Municipal bonds firmed Thursday morning following a report by the government that showed persisting economic woes.
Yields on municipal bonds fell as much as four basis points, according to Municipal Market Data, after the Labor Department announced jobless claims climbed 14,000 in the week ended February 22.
"No question that strengthening yields on munis are related to this, people are looking for lower risk and income given some of this data uncertainty," Brian Rehling, chief fixed income strategist at Wells Fargo Advisors, said in an interview. "The data is not great right now. Unemployment claims climbed last week to about a one-month high, and that's been a trend for the last couple of months."
Yields on bonds maturing from 2022 to 2032 fell the most, as much as four basis points, while those maturing in 2019 and 2021 fell as much as three basis points. The rise in the value of bonds was ubiquitous throughout the yield curve.
Initial jobless claims climbed 14,000 to 348,000 in the week ended February 22, 4% higher than the 3335,000 figure expected by economists polled by Thomson Reuters.
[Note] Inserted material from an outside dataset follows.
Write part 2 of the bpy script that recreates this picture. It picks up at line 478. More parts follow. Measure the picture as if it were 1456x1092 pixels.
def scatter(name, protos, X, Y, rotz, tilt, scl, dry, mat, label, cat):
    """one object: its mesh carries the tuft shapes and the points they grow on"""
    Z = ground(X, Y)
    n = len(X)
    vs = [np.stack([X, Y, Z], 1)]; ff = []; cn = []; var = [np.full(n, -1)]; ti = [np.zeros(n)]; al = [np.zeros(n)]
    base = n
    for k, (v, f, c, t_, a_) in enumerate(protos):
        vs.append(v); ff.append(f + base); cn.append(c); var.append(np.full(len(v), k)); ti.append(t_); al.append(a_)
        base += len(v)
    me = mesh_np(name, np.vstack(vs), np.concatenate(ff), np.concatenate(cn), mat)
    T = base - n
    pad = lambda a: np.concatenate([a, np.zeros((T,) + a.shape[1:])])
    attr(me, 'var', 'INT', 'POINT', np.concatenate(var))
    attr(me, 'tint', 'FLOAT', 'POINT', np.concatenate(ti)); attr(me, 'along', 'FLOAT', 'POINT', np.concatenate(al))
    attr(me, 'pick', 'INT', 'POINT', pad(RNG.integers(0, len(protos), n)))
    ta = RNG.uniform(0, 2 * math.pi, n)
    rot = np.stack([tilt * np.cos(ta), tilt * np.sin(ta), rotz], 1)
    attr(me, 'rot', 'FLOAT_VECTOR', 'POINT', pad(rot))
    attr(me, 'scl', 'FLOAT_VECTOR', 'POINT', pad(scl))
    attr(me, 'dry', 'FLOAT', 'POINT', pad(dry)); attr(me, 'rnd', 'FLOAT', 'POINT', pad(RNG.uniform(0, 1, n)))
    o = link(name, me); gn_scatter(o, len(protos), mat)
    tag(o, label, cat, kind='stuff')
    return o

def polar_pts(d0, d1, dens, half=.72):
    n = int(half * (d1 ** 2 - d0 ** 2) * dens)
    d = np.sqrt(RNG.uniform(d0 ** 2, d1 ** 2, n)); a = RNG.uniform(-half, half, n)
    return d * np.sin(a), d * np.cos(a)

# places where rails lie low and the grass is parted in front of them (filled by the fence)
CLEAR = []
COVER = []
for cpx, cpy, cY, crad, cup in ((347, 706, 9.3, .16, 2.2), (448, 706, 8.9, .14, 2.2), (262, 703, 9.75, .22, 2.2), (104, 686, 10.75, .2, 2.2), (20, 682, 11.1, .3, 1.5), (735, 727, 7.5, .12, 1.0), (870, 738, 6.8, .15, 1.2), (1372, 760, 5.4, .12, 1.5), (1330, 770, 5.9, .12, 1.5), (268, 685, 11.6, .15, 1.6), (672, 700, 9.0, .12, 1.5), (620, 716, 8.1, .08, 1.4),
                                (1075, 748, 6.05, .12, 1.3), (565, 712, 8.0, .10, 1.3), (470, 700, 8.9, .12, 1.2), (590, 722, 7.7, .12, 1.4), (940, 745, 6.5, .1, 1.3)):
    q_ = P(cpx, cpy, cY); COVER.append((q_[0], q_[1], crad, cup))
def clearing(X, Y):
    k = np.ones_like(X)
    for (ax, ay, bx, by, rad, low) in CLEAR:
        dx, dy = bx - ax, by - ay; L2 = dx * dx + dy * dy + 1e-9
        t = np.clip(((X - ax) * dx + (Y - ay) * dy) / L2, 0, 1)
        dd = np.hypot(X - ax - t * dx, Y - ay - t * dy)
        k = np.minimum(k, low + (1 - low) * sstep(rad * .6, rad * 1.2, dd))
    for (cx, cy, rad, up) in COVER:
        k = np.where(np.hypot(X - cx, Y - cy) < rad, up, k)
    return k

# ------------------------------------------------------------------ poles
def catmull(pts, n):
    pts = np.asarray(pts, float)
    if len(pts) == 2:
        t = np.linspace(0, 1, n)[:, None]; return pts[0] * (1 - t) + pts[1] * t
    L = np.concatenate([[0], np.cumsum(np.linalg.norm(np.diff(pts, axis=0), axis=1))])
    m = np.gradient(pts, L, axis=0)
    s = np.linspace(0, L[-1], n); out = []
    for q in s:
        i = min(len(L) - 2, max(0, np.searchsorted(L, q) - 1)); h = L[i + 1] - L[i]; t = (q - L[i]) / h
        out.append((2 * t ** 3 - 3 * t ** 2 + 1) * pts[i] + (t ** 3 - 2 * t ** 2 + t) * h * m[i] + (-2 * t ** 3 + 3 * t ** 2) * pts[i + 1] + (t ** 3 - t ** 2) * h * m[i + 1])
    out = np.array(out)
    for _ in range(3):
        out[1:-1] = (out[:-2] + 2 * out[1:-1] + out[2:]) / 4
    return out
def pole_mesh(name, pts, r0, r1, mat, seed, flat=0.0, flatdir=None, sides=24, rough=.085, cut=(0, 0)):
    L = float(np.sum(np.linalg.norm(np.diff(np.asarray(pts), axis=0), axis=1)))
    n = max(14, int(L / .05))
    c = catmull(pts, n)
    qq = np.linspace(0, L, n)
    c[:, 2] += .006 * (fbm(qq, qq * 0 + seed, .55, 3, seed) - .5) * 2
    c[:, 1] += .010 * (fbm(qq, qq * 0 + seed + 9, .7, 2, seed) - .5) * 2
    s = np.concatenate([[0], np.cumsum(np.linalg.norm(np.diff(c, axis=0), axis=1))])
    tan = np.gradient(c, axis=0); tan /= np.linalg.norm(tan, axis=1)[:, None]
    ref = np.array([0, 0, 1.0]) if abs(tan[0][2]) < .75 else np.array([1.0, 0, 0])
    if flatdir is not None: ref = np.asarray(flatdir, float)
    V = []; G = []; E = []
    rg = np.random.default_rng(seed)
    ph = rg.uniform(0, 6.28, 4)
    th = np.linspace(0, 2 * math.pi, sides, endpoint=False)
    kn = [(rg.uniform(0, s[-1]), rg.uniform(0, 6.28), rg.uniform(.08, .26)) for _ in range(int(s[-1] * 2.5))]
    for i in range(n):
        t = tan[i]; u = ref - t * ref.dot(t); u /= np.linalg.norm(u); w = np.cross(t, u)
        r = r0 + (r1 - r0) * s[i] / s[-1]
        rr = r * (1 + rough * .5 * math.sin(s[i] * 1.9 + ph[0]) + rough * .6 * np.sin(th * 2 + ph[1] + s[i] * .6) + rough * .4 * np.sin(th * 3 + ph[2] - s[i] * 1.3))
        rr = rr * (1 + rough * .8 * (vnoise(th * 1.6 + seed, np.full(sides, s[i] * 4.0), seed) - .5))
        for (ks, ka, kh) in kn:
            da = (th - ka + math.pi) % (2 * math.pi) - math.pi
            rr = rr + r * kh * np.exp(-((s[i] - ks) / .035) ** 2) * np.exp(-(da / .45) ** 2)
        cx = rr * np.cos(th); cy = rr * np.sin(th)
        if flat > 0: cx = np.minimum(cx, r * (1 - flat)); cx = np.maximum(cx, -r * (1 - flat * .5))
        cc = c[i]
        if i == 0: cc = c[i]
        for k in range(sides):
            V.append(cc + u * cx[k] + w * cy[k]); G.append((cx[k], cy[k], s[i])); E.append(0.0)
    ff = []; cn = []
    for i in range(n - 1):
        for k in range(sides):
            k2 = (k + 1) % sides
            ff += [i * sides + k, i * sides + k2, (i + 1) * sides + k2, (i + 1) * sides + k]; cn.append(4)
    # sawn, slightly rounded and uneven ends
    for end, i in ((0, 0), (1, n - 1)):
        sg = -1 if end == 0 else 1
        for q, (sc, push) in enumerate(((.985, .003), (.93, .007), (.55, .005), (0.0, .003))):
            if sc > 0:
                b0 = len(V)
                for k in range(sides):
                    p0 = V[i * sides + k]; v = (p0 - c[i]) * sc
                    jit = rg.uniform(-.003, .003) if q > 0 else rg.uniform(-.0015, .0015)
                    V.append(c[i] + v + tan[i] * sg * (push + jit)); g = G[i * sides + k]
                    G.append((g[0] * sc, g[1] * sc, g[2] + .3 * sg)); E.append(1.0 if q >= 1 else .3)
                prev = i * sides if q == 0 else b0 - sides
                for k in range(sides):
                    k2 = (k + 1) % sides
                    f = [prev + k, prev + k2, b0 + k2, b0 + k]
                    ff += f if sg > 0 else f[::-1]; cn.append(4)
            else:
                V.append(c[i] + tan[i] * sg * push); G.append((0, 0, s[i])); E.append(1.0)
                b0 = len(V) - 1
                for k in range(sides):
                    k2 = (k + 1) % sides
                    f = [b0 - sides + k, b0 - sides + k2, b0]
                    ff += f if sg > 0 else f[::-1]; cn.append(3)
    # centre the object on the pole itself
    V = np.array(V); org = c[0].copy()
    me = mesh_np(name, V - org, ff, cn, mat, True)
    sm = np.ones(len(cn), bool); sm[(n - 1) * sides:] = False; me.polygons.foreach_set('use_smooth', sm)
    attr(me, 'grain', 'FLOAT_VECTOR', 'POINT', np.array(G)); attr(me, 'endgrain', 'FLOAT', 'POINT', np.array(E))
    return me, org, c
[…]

Claims for the week ended February 15 were revised to 334,000 from the 336,000 initially reported.
Continuing jobless claims were 2.964 million in the week ended February 15, compared with 2.980 million estimated by economists.
"They're clearly on the path to taper in March," Rehling said. "But going after that, if the numbers continue to disappoint, then yes absolutely it could pause if inflation is below their targets."
The Federal Reserve announced in December it would slow its bond purchasing program by $10 billion a month, then again in January it announced another $10 billion a month reduction, bringing monthly asset purchases to $65 billion. Sauntering economic growth has led some in the market to believe that a slowdown in the taper could be possible.
"I think it would be a matter of pausing," Rehling said. "I don't think cutting it back from $ 10 billion to $5 billion would be likely but they could pause it if this data persists. I'm looking for interest rates to be relatively well-contained."
Rehling said he expects interest rates on 10-year maturities to remain between 2.50% and 2.80% for "quite a while."
Treasury yields also slid Thursday morning, with the 30-year falling two basis points to 3.61%, and the 10-year dropping one basis point to 2.66%. The two-year yield was up one basis point to 0.34%.